§ **WHAT THE TASK ASKS**: Write out each line exactly as it stands, please.
[Start DATA LINES]
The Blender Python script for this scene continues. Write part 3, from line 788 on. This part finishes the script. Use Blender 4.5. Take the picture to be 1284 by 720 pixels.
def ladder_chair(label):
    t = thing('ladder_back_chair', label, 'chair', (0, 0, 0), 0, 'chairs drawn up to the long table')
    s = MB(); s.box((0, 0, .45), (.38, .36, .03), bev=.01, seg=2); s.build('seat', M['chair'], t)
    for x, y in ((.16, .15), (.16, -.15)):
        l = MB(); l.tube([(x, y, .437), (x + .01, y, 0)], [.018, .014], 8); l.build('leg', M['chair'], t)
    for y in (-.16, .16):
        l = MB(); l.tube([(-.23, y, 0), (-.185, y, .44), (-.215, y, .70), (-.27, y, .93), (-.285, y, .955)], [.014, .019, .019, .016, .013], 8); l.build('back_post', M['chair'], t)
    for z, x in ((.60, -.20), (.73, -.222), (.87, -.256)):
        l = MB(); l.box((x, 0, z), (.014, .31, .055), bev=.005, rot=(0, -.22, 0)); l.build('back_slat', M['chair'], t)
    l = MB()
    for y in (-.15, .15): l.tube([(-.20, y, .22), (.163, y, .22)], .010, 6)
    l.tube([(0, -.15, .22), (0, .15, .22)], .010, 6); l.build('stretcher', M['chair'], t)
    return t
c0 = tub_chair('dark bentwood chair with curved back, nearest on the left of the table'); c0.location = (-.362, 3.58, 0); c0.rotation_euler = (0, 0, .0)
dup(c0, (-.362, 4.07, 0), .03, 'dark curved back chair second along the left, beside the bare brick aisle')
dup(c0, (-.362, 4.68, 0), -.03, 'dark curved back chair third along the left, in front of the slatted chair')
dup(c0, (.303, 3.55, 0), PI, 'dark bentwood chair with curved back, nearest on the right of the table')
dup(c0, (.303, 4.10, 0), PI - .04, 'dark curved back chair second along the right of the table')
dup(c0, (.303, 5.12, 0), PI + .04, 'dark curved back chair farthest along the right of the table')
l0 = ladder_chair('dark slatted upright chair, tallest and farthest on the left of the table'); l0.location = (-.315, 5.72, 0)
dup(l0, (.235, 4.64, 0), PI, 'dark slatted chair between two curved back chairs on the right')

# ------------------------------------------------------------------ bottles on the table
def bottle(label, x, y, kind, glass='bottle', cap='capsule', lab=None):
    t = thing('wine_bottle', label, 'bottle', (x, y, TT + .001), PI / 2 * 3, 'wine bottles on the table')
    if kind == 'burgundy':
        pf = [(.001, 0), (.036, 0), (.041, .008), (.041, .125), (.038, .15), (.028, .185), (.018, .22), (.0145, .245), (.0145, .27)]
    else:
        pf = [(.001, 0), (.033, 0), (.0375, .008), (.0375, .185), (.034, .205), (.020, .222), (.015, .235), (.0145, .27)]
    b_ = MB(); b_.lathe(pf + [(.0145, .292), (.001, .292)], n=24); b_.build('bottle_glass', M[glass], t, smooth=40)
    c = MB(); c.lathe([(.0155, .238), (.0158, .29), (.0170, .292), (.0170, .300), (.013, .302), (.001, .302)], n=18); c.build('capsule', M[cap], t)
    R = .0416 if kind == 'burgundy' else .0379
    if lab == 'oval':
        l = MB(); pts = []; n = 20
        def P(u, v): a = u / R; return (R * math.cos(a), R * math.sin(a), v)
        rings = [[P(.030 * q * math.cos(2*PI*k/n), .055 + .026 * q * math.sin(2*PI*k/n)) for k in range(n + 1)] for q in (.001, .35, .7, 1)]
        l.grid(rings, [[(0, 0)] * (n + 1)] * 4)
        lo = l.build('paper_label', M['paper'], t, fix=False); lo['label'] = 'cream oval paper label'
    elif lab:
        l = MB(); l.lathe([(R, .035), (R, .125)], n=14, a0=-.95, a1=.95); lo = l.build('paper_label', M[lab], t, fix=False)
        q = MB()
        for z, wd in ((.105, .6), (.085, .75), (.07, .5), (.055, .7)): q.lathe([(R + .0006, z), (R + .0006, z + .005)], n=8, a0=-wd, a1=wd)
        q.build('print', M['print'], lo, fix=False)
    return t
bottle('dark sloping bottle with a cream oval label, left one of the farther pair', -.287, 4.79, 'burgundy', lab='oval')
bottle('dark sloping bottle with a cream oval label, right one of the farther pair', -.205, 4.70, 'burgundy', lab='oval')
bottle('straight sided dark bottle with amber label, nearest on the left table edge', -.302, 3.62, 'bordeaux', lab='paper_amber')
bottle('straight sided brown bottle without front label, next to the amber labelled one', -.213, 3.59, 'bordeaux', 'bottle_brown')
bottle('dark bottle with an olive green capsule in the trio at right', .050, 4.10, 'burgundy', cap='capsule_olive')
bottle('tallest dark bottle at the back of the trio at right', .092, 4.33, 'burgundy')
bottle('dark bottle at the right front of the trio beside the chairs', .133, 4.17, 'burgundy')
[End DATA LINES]
§ **WRITTEN REPLY**:
The Blender Python script for this scene continues. Write part 3, from line 788 on. This part finishes the script. Use Blender 4.5. Take the picture to be 1284 by 720 pixels.
def ladder_chair(label):
    t = thing('ladder_back_chair', label, 'chair', (0, 0, 0), 0, 'chairs drawn up to the long table')
    s = MB(); s.box((0, 0, .45), (.38, .36, .03), bev=.01, seg=2); s.build('seat', M['chair'], t)
    for x, y in ((.16, .15), (.16, -.15)):
        l = MB(); l.tube([(x, y, .437), (x + .01, y, 0)], [.018, .014], 8); l.build('leg', M['chair'], t)
    for y in (-.16, .16):
        l = MB(); l.tube([(-.23, y, 0), (-.185, y, .44), (-.215, y, .70), (-.27, y, .93), (-.285, y, .955)], [.014, .019, .019, .016, .013], 8); l.build('back_post', M['chair'], t)
    for z, x in ((.60, -.20), (.73, -.222), (.87, -.256)):
        l = MB(); l.box((x, 0, z), (.014, .31, .055), bev=.005, rot=(0, -.22, 0)); l.build('back_slat', M['chair'], t)
    l = MB()
    for y in (-.15, .15): l.tube([(-.20, y, .22), (.163, y, .22)], .010, 6)
    l.tube([(0, -.15, .22), (0, .15, .22)], .010, 6); l.build('stretcher', M['chair'], t)
    return t
c0 = tub_chair('dark bentwood chair with curved back, nearest on the left of the table'); c0.location = (-.362, 3.58, 0); c0.rotation_euler = (0, 0, .0)
dup(c0, (-.362, 4.07, 0), .03, 'dark curved back chair second along the left, beside the bare brick aisle')
dup(c0, (-.362, 4.68, 0), -.03, 'dark curved back chair third along the left, in front of the slatted chair')
dup(c0, (.303, 3.55, 0), PI, 'dark bentwood chair with curved back, nearest on the right of the table')
dup(c0, (.303, 4.10, 0), PI - .04, 'dark curved back chair second along the right of the table')
dup(c0, (.303, 5.12, 0), PI + .04, 'dark curved back chair farthest along the right of the table')
l0 = ladder_chair('dark slatted upright chair, tallest and farthest on the left of the table'); l0.location = (-.315, 5.72, 0)
dup(l0, (.235, 4.64, 0), PI, 'dark slatted chair between two curved back chairs on the right')

# ------------------------------------------------------------------ bottles on the table
def bottle(label, x, y, kind, glass='bottle', cap='capsule', lab=None):
    t = thing('wine_bottle', label, 'bottle', (x, y, TT + .001), PI / 2 * 3, 'wine bottles on the table')
    if kind == 'burgundy':
        pf = [(.001, 0), (.036, 0), (.041, .008), (.041, .125), (.038, .15), (.028, .185), (.018, .22), (.0145, .245), (.0145, .27)]
    else:
        pf = [(.001, 0), (.033, 0), (.0375, .008), (.0375, .185), (.034, .205), (.020, .222), (.015, .235), (.0145, .27)]
    b_ = MB(); b_.lathe(pf + [(.0145, .292), (.001, .292)], n=24); b_.build('bottle_glass', M[glass], t, smooth=40)
    c = MB(); c.lathe([(.0155, .238), (.0158, .29), (.0170, .292), (.0170, .300), (.013, .302), (.001, .302)], n=18); c.build('capsule', M[cap], t)
    R = .0416 if kind == 'burgundy' else .0379
    if lab == 'oval':
        l = MB(); pts = []; n = 20
        def P(u, v): a = u / R; return (R * math.cos(a), R * math.sin(a), v)
        rings = [[P(.030 * q * math.cos(2*PI*k/n), .055 + .026 * q * math.sin(2*PI*k/n)) for k in range(n + 1)] for q in (.001, .35, .7, 1)]
        l.grid(rings, [[(0, 0)] * (n + 1)] * 4)
        lo = l.build('paper_label', M['paper'], t, fix=False); lo['label'] = 'cream oval paper label'
    elif lab:
        l = MB(); l.lathe([(R, .035), (R, .125)], n=14, a0=-.95, a1=.95); lo = l.build('paper_label', M[lab], t, fix=False)
        q = MB()
        for z, wd in ((.105, .6), (.085, .75), (.07, .5), (.055, .7)): q.lathe([(R + .0006, z), (R + .0006, z + .005)], n=8, a0=-wd, a1=wd)
        q.build('print', M['print'], lo, fix=False)
    return t
bottle('dark sloping bottle with a cream oval label, left one of the farther pair', -.287, 4.79, 'burgundy', lab='oval')
bottle('dark sloping bottle with a cream oval label, right one of the farther pair', -.205, 4.70, 'burgundy', lab='oval')
bottle('straight sided dark bottle with amber label, nearest on the left table edge', -.302, 3.62, 'bordeaux', lab='paper_amber')
bottle('straight sided brown bottle without front label, next to the amber labelled one', -.213, 3.59, 'bordeaux', 'bottle_brown')
bottle('dark bottle with an olive green capsule in the trio at right', .050, 4.10, 'burgundy', cap='capsule_olive')
bottle('tallest dark bottle at the back of the trio at right', .092, 4.33, 'burgundy')
bottle('dark bottle at the right front of the trio beside the chairs', .133, 4.17, 'burgundy')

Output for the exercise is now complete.